Understanding Savings Account interest rates in India

in #onlineyesterday

Savings Accounts are among the most common and accessible financial instruments in India. They promote the habit of saving among individuals and offer safety, liquidity, and a modest return in the form of interest. However, understanding how interest rates work on Savings Accounts in India is crucial for making informed financial decisions.

What are Savings Account interest rates?

A Savings Account interest rate is a fixed percentage based on your average account balance, based on interest over a specified period. In India, these rates are expressed annually (per annum) but are credited quarterly or monthly, depending on the bank’s policy. While the interest earned is not substantial compared to investment options like Fixed Deposits or Mutual Funds, it is a passive income stream and helps your money grow steadily.

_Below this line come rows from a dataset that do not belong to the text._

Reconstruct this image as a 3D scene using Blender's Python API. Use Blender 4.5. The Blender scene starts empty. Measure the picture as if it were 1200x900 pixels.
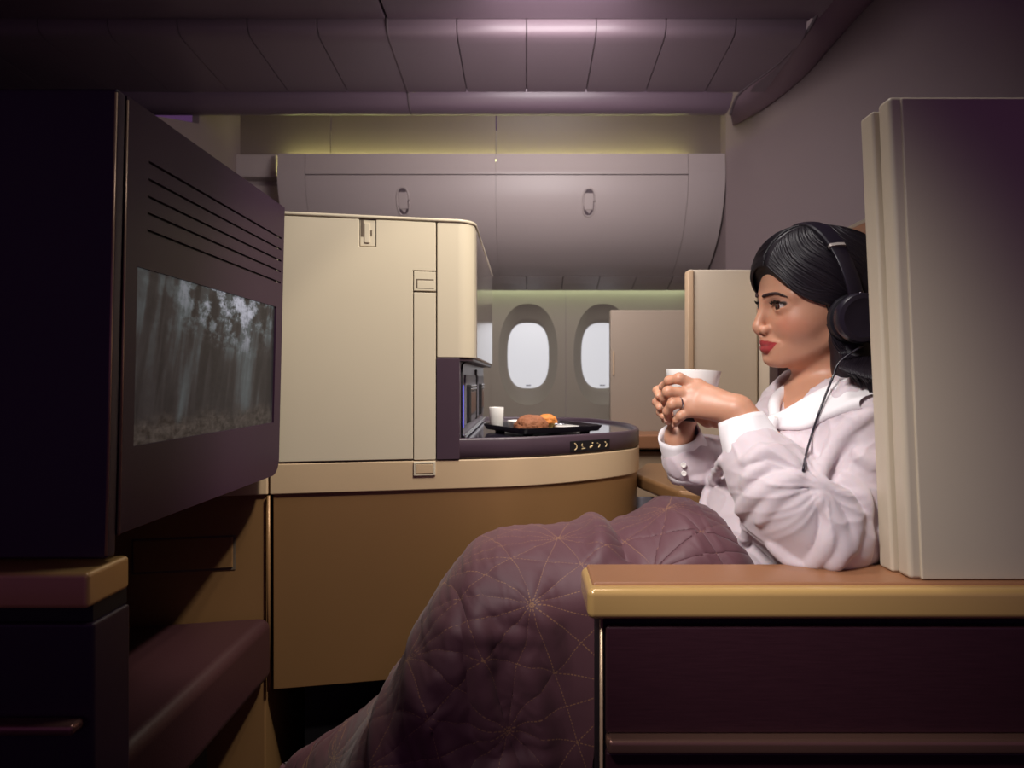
import bpy, bmesh, math, random
import numpy as np
from mathutils import Vector, Matrix
random.seed(7); rng = np.random.default_rng(7)
PI = math.pi; CZ = 0.90; F = 720.0; VX, VY = 617.0, 445.0
sc = bpy.context.scene; COL = sc.collection

def P(px, py, Y):
    return Vector(((px-VX)/F*Y, Y, CZ+(VY-py)/F*Y))
def W(x, y, zr):                      # z given relative to eye height
    return Vector((x, y, CZ+zr))

# ------------------------------------------------------------------ materials
def srgb(r, g, b):
    f = lambda c: (c/12.92 if c <= .04045 else ((c+.055)/1.055)**2.4)
    return (f(r/255), f(g/255), f(b/255), 1)
def nd(nt, t, **k):
    n = nt.nodes.new(t)
    for a, v in k.items():
        if a.startswith('i_'): n.inputs[a[2:].replace('_', ' ')].default_value = v
        else: setattr(n, a, v)
    return n
def mat(name, col, rough=.5, metal=0, spec=.5, noise=0, scale=20, bump=0, bscale=200, coat=0, emit=None, estr=0, sheen=0, sss=0, stretch=None):
    m = bpy.data.materials.new(name); m.use_nodes = True; nt = m.node_tree; b = nt.nodes['Principled BSDF']
    b.inputs['Base Color'].default_value = col; b.inputs['Roughness'].default_value = rough
    b.inputs['Metallic'].default_value = metal; b.inputs['Specular IOR Level'].default_value = spec
    b.inputs['Coat Weight'].default_value = coat; b.inputs['Coat Roughness'].default_value = .12
    b.inputs['Sheen Weight'].default_value = sheen
    if sss:
        b.inputs['Subsurface Weight'].default_value = sss; b.inputs['Subsurface Radius'].default_value = (1, .35, .2); b.inputs['Subsurface Scale'].default_value = .004
    if emit: b.inputs['Emission Color'].default_value = emit; b.inputs['Emission Strength'].default_value = estr
    tc = nd(nt, 'ShaderNodeTexCoord'); src = tc.outputs['Object']
    if stretch:
        mp = nd(nt, 'ShaderNodeMapping'); mp.inputs['Scale'].default_value = stretch; nt.links.new(src, mp.inputs[0]); src = mp.outputs[0]
    if noise:
        n = nd(nt, 'ShaderNodeTexNoise', i_Scale=scale, i_Detail=5.0); nt.links.new(src, n.inputs['Vector'])
        r = nd(nt, 'ShaderNodeMapRange'); r.inputs['To Min'].default_value = 1-noise; r.inputs['To Max'].default_value = 1+noise
        nt.links.new(n.outputs[0], r.inputs[0])
        mx = nd(nt, 'ShaderNodeVectorMath', operation='SCALE'); mx.inputs[0].default_value = col[:3]
        nt.links.new(r.outputs[0], mx.inputs['Scale']); nt.links.new(mx.outputs[0], b.inputs['Base Color'])
    if bump:
        n = nd(nt, 'ShaderNodeTexNoise', i_Scale=bscale, i_Detail=3.0); nt.links.new(src, n.inputs['Vector'])
        bp = nd(nt, 'ShaderNodeBump', i_Strength=bump, i_Distance=.002); nt.links.new(n.outputs[0], bp.inputs['Height']); nt.links.new(bp.outputs[0], b.inputs['Normal'])
    return m
M = {}
M['cream'] = mat('cream_shell', srgb(206, 192, 170), .38, noise=.03, scale=6, bump=.05, bscale=600)
M['beige'] = mat('beige_shell', srgb(166, 149, 132), .42, noise=.03, scale=6, bump=.05, bscale=600)
M['rim'] = mat('dark_taupe_lacquer', srgb(72, 56, 66), .32, noise=.05, scale=10)
M['nichewall'] = mat('niche_laminate', srgb(112, 100, 112), .28, noise=.05, scale=10)
M['gloss_side'] = mat('gloss_cabinet_side', srgb(128, 116, 110), .14, noise=.03, scale=6, coat=.8)
M['arch'] = mat('arch_moulding_lit', srgb(150, 126, 138), .4, noise=.03, scale=3)  # lightened in colour to make up for light that misses the arch
M['covep'] = mat('cove_panel_shaded', srgb(122, 108, 100), .5, noise=.03, scale=3)  # darkened in colour to offset strong light on the cove wall
M['cream_gap'] = mat('cream_seam', srgb(96, 80, 66), .7, noise=.03)
M['band'] = mat('tan_leather_band', srgb(196, 168, 136), .42, noise=.05, scale=9, bump=.08, bscale=500)
M['gold'] = mat('bronze_panel', srgb(142, 105, 68), .36, metal=.25, noise=.05, scale=5, bump=.03, bscale=500)
M['goldrim'] = mat('gold_lacquer', srgb(206, 166, 104), .26, metal=.15, noise=.05, scale=8, coat=.4)
M['pad'] = mat('brown_leather', srgb(158, 110, 78), .38, noise=.08, scale=14, bump=.12, bscale=420)
M['dark'] = mat('aubergine_lacquer', srgb(51, 30, 50), .42, spec=.25, noise=.05, scale=10)
M['darkshell'] = mat('aubergine_shell', srgb(48, 32, 48), .42, noise=.06, scale=6, bump=.04, bscale=600)
M['black'] = mat('black_gap', srgb(12, 8, 14), .6, noise=.05)
M['counter'] = mat('gloss_counter', srgb(52, 46, 60), .07, noise=.05, scale=10, coat=.6)
M['walnut'] = mat('dark_walnut', srgb(58, 31, 38), .33, noise=.35, scale=9, stretch=(2.5, 20, 55), coat=.15)
M['bronze'] = mat('brushed_bronze', srgb(150, 112, 98), .32, metal=.7, noise=.05, stretch=(1, 30, 30))
M['seam'] = mat('edge_bead', srgb(190, 160, 130), .3, metal=.4, noise=.03)
M['ottoman'] = mat('ottoman_leather', srgb(56, 30, 34), .45, noise=.06, scale=10, bump=.15, bscale=380)
M['carpet'] = mat('dark_carpet', srgb(40, 24, 44), .95, noise=.4, scale=120, bump=.6, bscale=500)
M['bin'] = mat('bin_plastic', srgb(176, 162, 160), .42, noise=.03, scale=3)
M['wallp'] = mat('sidewall_panel', srgb(176, 164, 148), .6, noise=.03, scale=3, bump=.04, bscale=400)
M['bezel'] = mat('window_surround', srgb(160, 150, 138), .5, noise=.03, scale=5)
M['bulk'] = mat('bulkhead_laminate', srgb(130, 113, 114), .6, noise=.04, scale=3, bump=.04, bscale=300)
M['ceil'] = mat('ceiling_panel', srgb(112, 95, 104), .36, noise=.03, scale=3)
M['ceiltrim'] = mat('ceiling_trim', srgb(104, 86, 98), .36, noise=.03, scale=3)
M['groove'] = mat('seam_shadow', srgb(84, 70, 76), .7, noise=.03)
M['pane'] = mat('daylight_pane', srgb(200, 200, 205), .3, noise=.02, emit=(.56, .565, .59, 1), estr=.80)
M['cove'] = mat('cove_led', srgb(220, 230, 160), .5, emit=(.85, .90, .30, 1), estr=30, noise=.02)
M['cove2'] = mat('cove_led_pale', srgb(220, 235, 200), .5, emit=(.78, .92, .66, 1), estr=4, noise=.02)
M['white'] = mat('white_china', srgb(240, 236, 232), .2, noise=.02, scale=8, coat=.4)
M['tray'] = mat('black_tray', srgb(26, 20, 26), .35, noise=.1)
M['steel'] = mat('polished_steel', srgb(200, 200, 205), .18, metal=1, noise=.03)
M['grey'] = mat('grey_plastic', srgb(120, 116, 124), .4, noise=.05)
M['blue'] = mat('blue_led', srgb(70, 70, 200), .4, emit=(.10, .10, .62, 1), estr=.7, noise=.02)
M['cloth'] = None
M['headphone'] = mat('matte_black_plastic', srgb(34, 28, 40), .34, noise=.06, scale=30, coat=.15)
M['cushion'] = mat('black_leatherette', srgb(26, 22, 30), .45, noise=.08, bump=.2, bscale=500)
M['lash'] = mat('lash_black', srgb(16, 10, 12), .6, noise=.1)
M['brow'] = mat('brow_hair', srgb(52, 30, 30), .7, noise=.3, scale=300)
M['button'] = mat('pearl_button', srgb(240, 235, 228), .2, noise=.03)
M['cuff'] = mat('white_crepe_double', srgb(236, 230, 232), .6, noise=.02, scale=12, bump=.08, bscale=900, sheen=.2)
M['plate'] = mat('pale_plate', srgb(196, 186, 180), .35, metal=.2, noise=.03)
M['blouse'] = mat('white_crepe', srgb(208, 193, 198), .62, noise=.02, scale=12, bump=.10, bscale=900, sheen=.25, sss=.15)

# ------------------------------------------------------------------ mesh helpers
def link(name, me, m, parent=None, smooth=False, kind=None):
    if m is not None and len(me.materials) == 0: me.materials.append(m)
    if smooth: me.polygons.foreach_set('use_smooth', [True]*len(me.polygons))
    me.name = name
    o = bpy.data.objects.new(name, me); COL.objects.link(o)
    if parent: o.parent = parent; o.matrix_parent_inverse = Matrix.Translation(parent.location).inverted()
    if kind: o['kind'] = kind
    return o
def thing(name, label, cat, loc, group=None):
    o = bpy.data.objects.new(name, None); COL.objects.link(o); o.location = loc; o.empty_display_size = .05
    o['label'] = label; o['category'] = cat
    if group: o['group'] = group
    return o
def tag(o, label, cat, group=None):
    o['label'] = label; o['category'] = cat
    if group: o['group'] = group
    return o
def frombm(bm, name='m'):
    bmesh.ops.recalc_face_normals(bm, faces=bm.faces)
    me = bpy.data.meshes.new(name); bm.to_mesh(me); bm.free(); return me
def fromarr(V, Q, name='m'):
    me = bpy.data.meshes.new(name); V = np.asarray(V, dtype=np.float32); Q = np.asarray(Q, dtype=np.int32)
    me.vertices.add(len(V)); me.vertices.foreach_set('co', V.ravel())
    n = Q.shape[1]; me.loops.add(Q.size); me.loops.foreach_set('vertex_index', Q.ravel())
    me.polygons.add(len(Q)); me.polygons.foreach_set('loop_start', np.arange(len(Q), dtype=np.int32)*n)
    me.update(calc_edges=True); me.validate(); return me
def setattr_pt(me, name, arr, dim=1):
    if dim == 1: a = me.attributes.new(name, 'FLOAT', 'POINT'); a.data.foreach_set('value', np.asarray(arr, dtype=np.float32).ravel())
    else: a = me.attributes.new(name, 'FLOAT_VECTOR', 'POINT'); a.data.foreach_set('vector', np.asarray(arr, dtype=np.float32).ravel())
def sharp(o, ang=35):
    me = o.data; me.polygons.foreach_set('use_smooth', [True]*len(me.polygons))
    bm = bmesh.new(); bm.from_mesh(me); lim = math.radians(ang)
    for e in bm.edges: e.smooth = not (len(e.link_faces) == 2 and e.calc_face_angle(0) > lim)
    bm.to_mesh(me); bm.free(); return o
def bevel(o, w, seg=3, ang=30):
    b = o.modifiers.new('bevel', 'BEVEL'); b.width = w; b.segments = seg; b.limit_method = 'ANGLE'; b.angle_limit = math.radians(ang)
    w_ = o.modifiers.new('wn', 'WEIGHTED_NORMAL'); w_.keep_sharp = False
    o.data.polygons.foreach_set('use_smooth', [True]*len(o.data.polygons)); return o
def box_bm(bm, x0, x1, y0, y1, z0, z1):
    v = [bm.verts.new((x, y, z)) for z in (z0, z1) for y in (y0, y1) for x in (x0, x1)]
    for f in ((0, 1, 3, 2), (4, 6, 7, 5), (0, 4, 5, 1), (2, 3, 7, 6), (0, 2, 6, 4), (1, 5, 7, 3)): bm.faces.new([v[i] for i in f])
    return v
def box(name, x0, x1, y0, y1, z0, z1, m, parent=None, bev=.003, seg=3, kind=None):
    bm = bmesh.new(); box_bm(bm, x0, x1, y0, y1, CZ+z0, CZ+z1)
    o = link(name, frombm(bm), m, parent, kind=kind)
    if bev: bevel(o, bev, seg)
    return o
def prism(name, pts, z0, z1, m, parent=None, bev=.003, seg=3, kind=None, ang=30):
    """plan polygon (x, y) extruded from z0 to z1 (relative heights)"""
    bm = bmesh.new(); a = [bm.verts.new((x, y, CZ+z0)) for x, y in pts]; b = [bm.verts.new((x, y, CZ+z1)) for x, y in pts]
    n = len(pts); bm.faces.new(a[::-1]); bm.faces.new(b)
    for i in range(n): bm.faces.new((a[i], a[(i+1) % n], b[(i+1) % n], b[i]))
    o = link(name, frombm(bm), m, parent, kind=kind)
    if bev: bevel(o, bev, seg, ang)
    else: sharp(o, 30)
    return o
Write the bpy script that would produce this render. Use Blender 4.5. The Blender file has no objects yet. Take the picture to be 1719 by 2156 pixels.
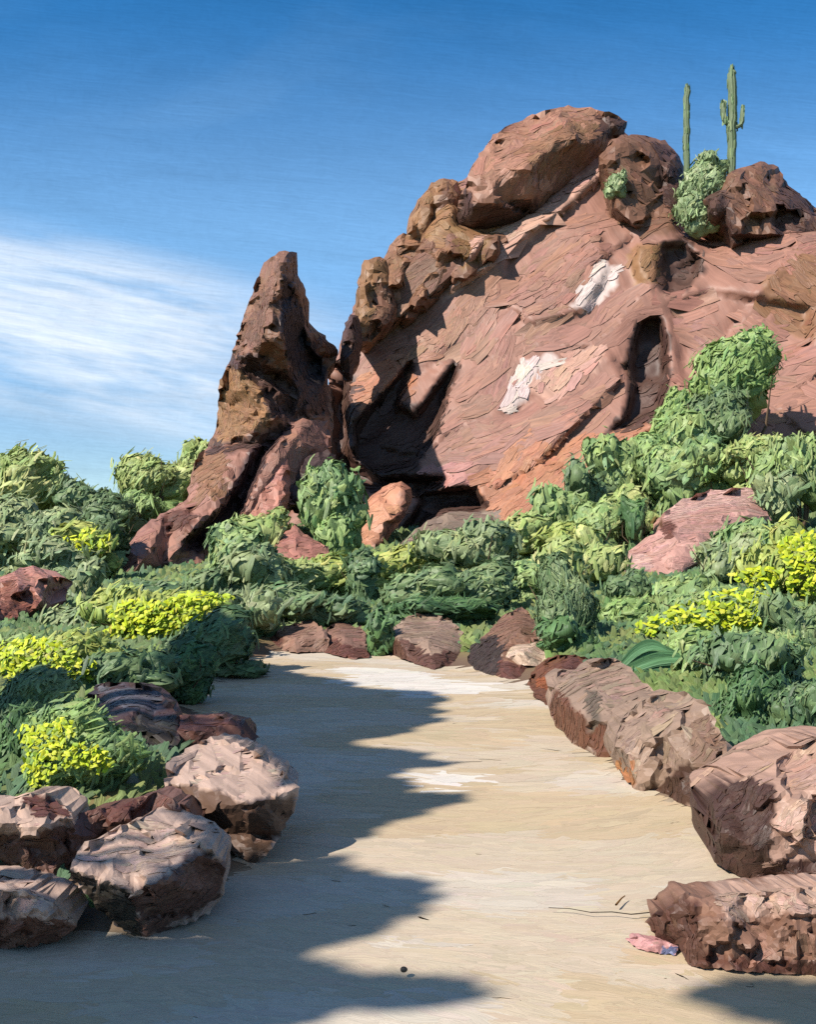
import bpy, bmesh, math, random
import numpy as np
from mathutils import Vector, geometry, noise as mnoise
from mathutils.bvhtree import BVHTree

random.seed(7); RNG = np.random.default_rng(7)
SC = bpy.context.scene
COL = SC.collection

# ------------------------------------------------------------------ camera, sun, sky, exposure
F = 2000.0; W0, H0 = 1719.0, 2156.0; CX = W0/2; HOR = 1150.0; EYE = 2.0
cd = bpy.data.cameras.new('camera'); cam = bpy.data.objects.new('camera', cd); COL.objects.link(cam)
cam.location = (0, 0, EYE); cam.rotation_euler = (math.radians(90), 0, 0)
cd.sensor_fit = 'VERTICAL'; cd.sensor_height = 24; cd.lens = F/H0*24
cd.shift_y = (HOR-H0/2)/H0
cd.clip_start = 0.1; cd.clip_end = 9000
SC.camera = cam

SUN = Vector((-0.57, -0.44, 0.695)).normalized()
sl = bpy.data.lights.new('sun', 'SUN'); so = bpy.data.objects.new('sun', sl); COL.objects.link(so)
sl.energy = 4.6; sl.angle = math.radians(0.6); sl.color = (1.0, 0.93, 0.84)
so.location = (-20, -8, 30); so.rotation_euler = SUN.to_track_quat('Z', 'Y').to_euler()

SC.view_settings.view_transform = 'Standard'; SC.view_settings.look = 'None'
SC.view_settings.gamma = 1; SC.view_settings.exposure = 0.82
SC.render.film_transparent = False
SC.cycles.use_denoising = False
SC.cycles.max_bounces = 4; SC.cycles.diffuse_bounces = 2; SC.cycles.glossy_bounces = 1; SC.cycles.transparent_max_bounces = 4

def nn(nt, t, **kw):
    n = nt.nodes.new(t)
    for k, v in kw.items(): setattr(n, k, v)
    return n
def val(nt, a, op, b=None, c=None, clamp=False):
    n = nn(nt, 'ShaderNodeMath', operation=op, use_clamp=clamp)
    for i, s in enumerate((a, b, c)):
        if s is None: continue
        if isinstance(s, (int, float)): n.inputs[i].default_value = s
        else: nt.links.new(s, n.inputs[i])
    return n.outputs[0]
def ramp(nt, s, a, b, lo=0.0, hi=1.0):
    n = nn(nt, 'ShaderNodeMapRange', interpolation_type='SMOOTHSTEP')
    nt.links.new(s, n.inputs[0])
    for i, v in enumerate((a, b, lo, hi)): n.inputs[i+1].default_value = v
    return n.outputs[0]
def comb(nt, x, y, z=0.0):
    n = nn(nt, 'ShaderNodeCombineXYZ')
    for i, s in enumerate((x, y, z)):
        if isinstance(s, (int, float)): n.inputs[i].default_value = s
        else: nt.links.new(s, n.inputs[i])
    return n.outputs[0]
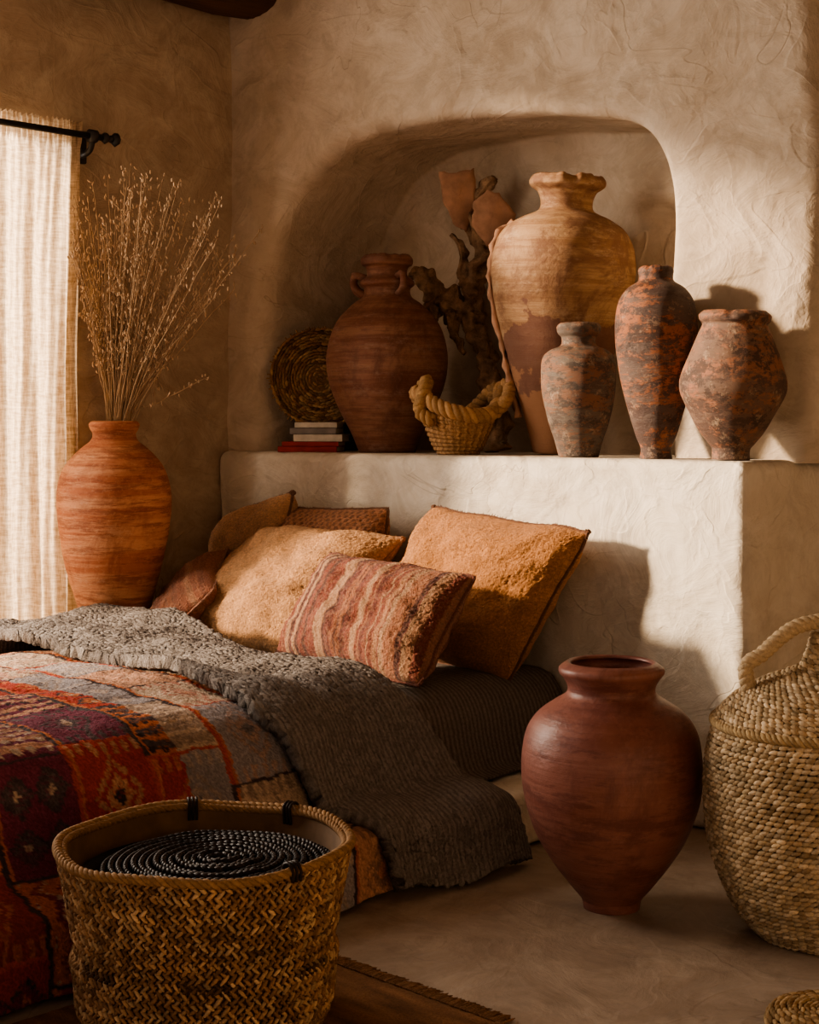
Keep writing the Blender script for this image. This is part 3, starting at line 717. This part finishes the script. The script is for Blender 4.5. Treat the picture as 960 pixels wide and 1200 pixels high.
# ---------------------------------------------------------------- dried grass
def grass():
    parts=[];seeds=[];base=np.array((-4.50,3.118,1.19)); r=np.array((.716,.698,0)); d=np.array((-.698,.716,0))
    for k in range(92):
        side=random.gauss(.09,.16); side=max(-.13,side); dep=random.gauss(-.02,.07); H=random.uniform(.55,.92)*(1-.35*abs(side-.05))
        if k<12: side=random.uniform(.30,.47); H=random.uniform(.45,.72)
        if k==8: side=.33;H=.17
        if k==3: side=.43;H=.77
        p0=base+r*random.uniform(-.03,.03)+d*random.uniform(-.03,.03)+np.array((0,0,-.35)); p0[:2]=p0[:2]*.4+base[:2]*.6
        p1=base+r*side*.12+d*dep*.1
        p2=base+r*(side*.5)+d*dep*.5+np.array((0,0,H*.5))
        p3=base+r*side+d*dep+np.array((0,0,H))
        for p in (p2,p3):
            if p[0]<-4.74: p[0]=-4.74+.02*random.random()
        P=catmull([p0,p1,p2,p3],7)
        P[:,:2]+=np.cumsum(rng.normal(0,.0028,(len(P),2)),axis=0)
        P[:,0]=np.maximum(P[:,0],-4.755)
        parts.append(tube_data(P,np.linspace(.0034,.0015,len(P)),4))
        n=len(P)
        for q in range(int(n*.52),n):
            for _ in range(2):
                c=P[q]+rng.normal(0,.009,3)+(P[min(q+1,n-1)]-P[q])*random.random(); ax=np.array((rng.normal(0,.4),rng.normal(0,.4),1.)); ax/=np.linalg.norm(ax)
                b=np.cross(ax,(1,0,0)); b/=np.linalg.norm(b); cc=np.cross(ax,b); c[0]=max(c[0],-4.76)
                seeds.append((c,ax*random.uniform(.005,.010),b*.0032,cc*.0032))
        for _t in range(2):
            q=int(n*random.uniform(.5,.85)); tw=P[q]+r*random.uniform(-.06,.06)+np.array((0,0,random.uniform(.04,.10))); tw[0]=max(tw[0],-4.75)
            parts.append(tube_data([P[q],(P[q]+tw)/2+np.array((0,0,.006)),tw],.0012,4))
            for _ in range(4): 
                c=tw+rng.normal(0,.009,3); c[0]=max(c[0],-4.76); seeds.append((c,np.array((0,0,.008)),np.array((.0032,0,0)),np.array((0,.0032,0))))
    e=empty('dried_grass_bouquet',tuple(base)); 
    V,F,_=merge(parts); V=[tuple(np.array(v)-base) for v in V]; obj('stems',V,F,M_stem,parent=e)
    c,a,b,g=[np.array([s[i] for s in seeds]) for i in range(4)]
    V,F,_=strands(c-base,a,b,g,np.ones((len(c),3))); obj('seed_heads',V,F,M_seed,parent=e)
grass()

def curtain():
    n,m=190,80; V=[]
    for i in range(n):
        f=i/(n-1)
        for j in range(m):
            g=j/(m-1); z=2.29-1.85*g
            y=2.60+.525*f - .02*math.sin(g*3)*f
            a=(.012+.014*g)*(.7+.8*abs(mn.noise(Vector((f*5,0,3)))))
            ph=f*32+3.0*mn.noise(Vector((f*5,g*.8,0)))+.5*math.sin(g*4+f*3)
            x=-4.722+a*math.sin(ph)+.003*math.sin(f*90+g*6+3*mn.noise(Vector((f*8,g*2,5))))
            if g<.05: x+=.008*math.sin(f*190)
            x=max(x,-4.765)
            V.append((x,y+.008*mn.noise(Vector((f*9,g*5,0))),z+(.004*math.sin(f*190) if j==0 else 0)))
    return obj('linen_curtain',V,grid_faces(n,m),M_curtain)
curtain()
V1=tube_data([(-4.675,1.3,2.237),(-4.675,2.3,2.237),(-4.675,3.2,2.237)],.012,12)
fin=[]
for yy,rr in [(3.20,.022),(3.225,.015),(3.245,.027)]:
    T=np.array
    fin.append(strands(T([[-4.675,yy,2.237]]),T([[0,.016,0]]),T([[rr,0,0]]),T([[0,0,rr]]),np.ones((1,3)))[:2])
br=[tube_data(catmull([(-4.765,3.145,2.20),(-4.74,3.145,2.175),(-4.69,3.145,2.19),(-4.675,3.145,2.225)],6),.011,8),
    rbox_data((-4.779,3.11,2.15),(-4.76,3.18,2.27),r=.006,step=.1),tube_data([(-4.675,3.13,2.237),(-4.675,3.15,2.237),(-4.675,3.16,2.237)],.024,12)]
V,F,_=merge([V1]+fin+br); obj('curtain_rod',V,F,M_iron)

# ---------------------------------------------------------------- lights, world, camera
def light(name,typ,loc,dirv,energy,color,**k):
    l=bpy.data.lights.new(name,typ); l.energy=energy; l.color=color
    for a,v in k.items(): setattr(l,a,v)
    o=bpy.data.objects.new(name,l); C.objects.link(o); o.location=loc
    o.rotation_euler=Vector(dirv).to_track_quat('-Z','Y').to_euler(); return o
light('sun','SUN',(-8,-2,4),(.68,.64,-.28),10.0,(1,.77,.54),angle=math.radians(5))
light('window_boost_area','AREA',(-5.7,1.9,1.9),(1,.35,-.08),240,(1,.86,.71),shape='RECTANGLE',size=2.0,size_y=2.4)  # added area lamp outside the window opening, boosts the soft light from that side
w=bpy.data.worlds.new('world'); bpy.context.scene.world=w; w.use_nodes=True
w.node_tree.nodes['Background'].inputs[0].default_value=(1,.83,.69,1); w.node_tree.nodes['Background'].inputs[1].default_value=.44
cam=bpy.data.cameras.new('camera'); co=bpy.data.objects.new('camera',cam); C.objects.link(co)
co.location=(0,0,1.2); co.rotation_euler=(math.radians(90),0,math.radians(44.3))
cam.sensor_fit='HORIZONTAL'; cam.sensor_width=36; cam.lens=1784/960*36; cam.shift_y=-105/960; cam.clip_start=.05
bpy.context.scene.camera=co
vs=bpy.context.scene.view_settings
try:
    vs.view_transform='AgX'; vs.look='AgX - Medium High Contrast'
except Exception: pass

How are interest rates calculated?

The RBI does not regulate interest rates on Savings Accounts, allowing banks to set their rates. Most banks now use the daily balance method to calculate interest, which means the interest is calculated based on the closing balance of each day and then credited to your account at the end of the quarter or month.

For example, if your average daily balance is Rs. 1,00,000 and the interest rate is 3.5% per annum, you will earn approximately Rs. 875 per quarter (Rs. 1,00,000 × 3.5% ÷ 4).

Factors that influence interest rates

Several factors can change the interest rate on a Savings Account:

  • Account balance: Some banks offer different interest rates depending on your balance.
  • RBI policy rates: Banks often align their savings rates with RBI’s monetary policy, especially the repo rate, which influences lending and deposit rates.
  • Digital Banking: With the rise of online account openings, banks increasingly offer higher interest rates and digital features to stand out in a crowded marketplace.

Tax implications

Interest earned on Savings Accounts attracts taxes under “Income from Other Sources.” However, under Section 80TTA of the Income Tax Act, individuals (below 60 years) can claim a deduction of up to Rs. 10,000 per annum on interest earned from Savings Accounts. This limit is higher at Rs. 50,000 for senior citizens under Section 80TTB.

Conclusion

While Savings Accounts are meant for safekeeping funds and daily transactions, the interest they generate should not be overlooked. Comparing rates across banks, understanding how interest is calculated, and being aware of tax implications can help maximise the returns on your savings. For those seeking better returns, exploring higher-interest options or maintaining optimal balances in strategic accounts can make a significant difference over time.